5. In his determination the judge canvassed the issues, the evidence and the law. He quoted paragraph 41-SD(c)(i) of Appendix A of the Immigration Rules as regards the bank letter, which the appellant should have submitted. The judge also quoted paragraph 245AA of the Immigration Rules. After recording that a third party letter containing all the mandatory information was submitted, the judge said that he accepted that there seemed to be a misunderstanding. While he had sympathy for the appellant who appeared to have acted diligently in seeking legal advice, he came to the conclusion this there was no discretion within the rules and that the requisite bank letter had not been provided. The judge added that the appellant’s application could not succeed under paragraph 245AA because, under that rule, documents will not be requested where a specified document has not been submitted.
6. The appellant appealed. The First-tier Tribunal Judge considering permission granted it on the grounds that the judge had misquoted the rule, that he had used a rule which was not in force at the date of the application and decision, and that if the judge had used the proper rule it contained an ambiguity and that ambiguity was such that an applicant who was relying on third party funds need only submit a letter from the third party backed by the solicitor’s letter.
7. We had considered this argument before the hearing and had decided, subject to argument, that it had no basis. It seemed to us that a fair reading of the substance of paragraph 41-SD(c)(d), even prior to the amendments inserted on 6 April 2014, made plain that the bank letter needed to be provided where there were third party funds being relied on. It seemed to us not to be a sensible interpretation that all that an applicant needed to provide was a letter from the third party backed by a solicitor's letter verifying the signatures. In any event, we took the view that on the facts the solicitor handling the matter had not taken that narrow view of what was required because he had said that he was providing a bank statement.
8. This morning before us Mr Mackenzie has very fairly conceded that the argument advanced in the grounds on which permission was granted are not sustainable in the light of Iqbal v Secretary of State for the Home Department [2015] EWCA Civ 169. In that case Lord Justice Sullivan in giving the judgment of the Court of Appeal dealt with a very similar argument being advanced there in relation to the interpretation of paragraph 41-SD. In his judgment Lord Justice Sullivan not only addressed the wording of the rule but underlined the purpose, namely that the documents needed to demonstrate that the applicant had access to the necessary funds and that the interpretation being advanced before the Court of Appeal would not have addressed the purpose behind the rules.

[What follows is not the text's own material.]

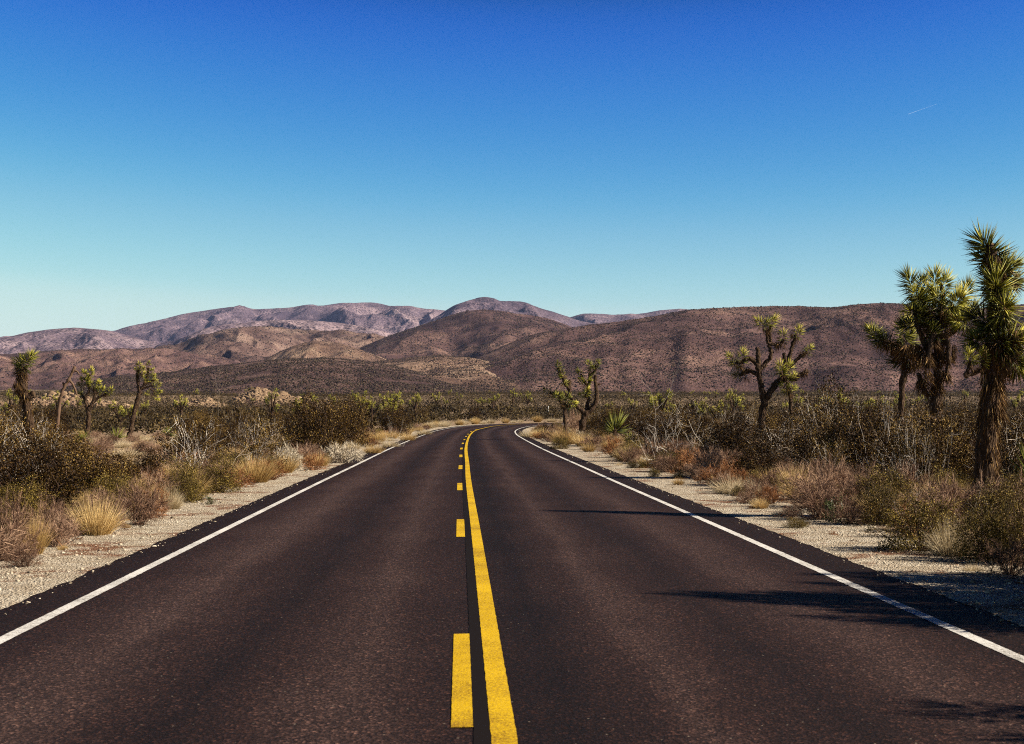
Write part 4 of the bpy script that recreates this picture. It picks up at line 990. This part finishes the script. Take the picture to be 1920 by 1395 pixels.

9. That concession by Mr Mackenzie was realistic and commendable. The second issue in terms of Section 245AA does not arise once the issue about ambiguity fails. We dismiss the appeal.
Notice of decision
The appeal is dismissed under the Immigration Rules.
No anonymity direction is made.
Signed Date 31st March 2015
Mr Justice Cranston
TO THE RESPONDENT
FEE AWARD
I have dismissed the appeal and therefore there can be no fee award.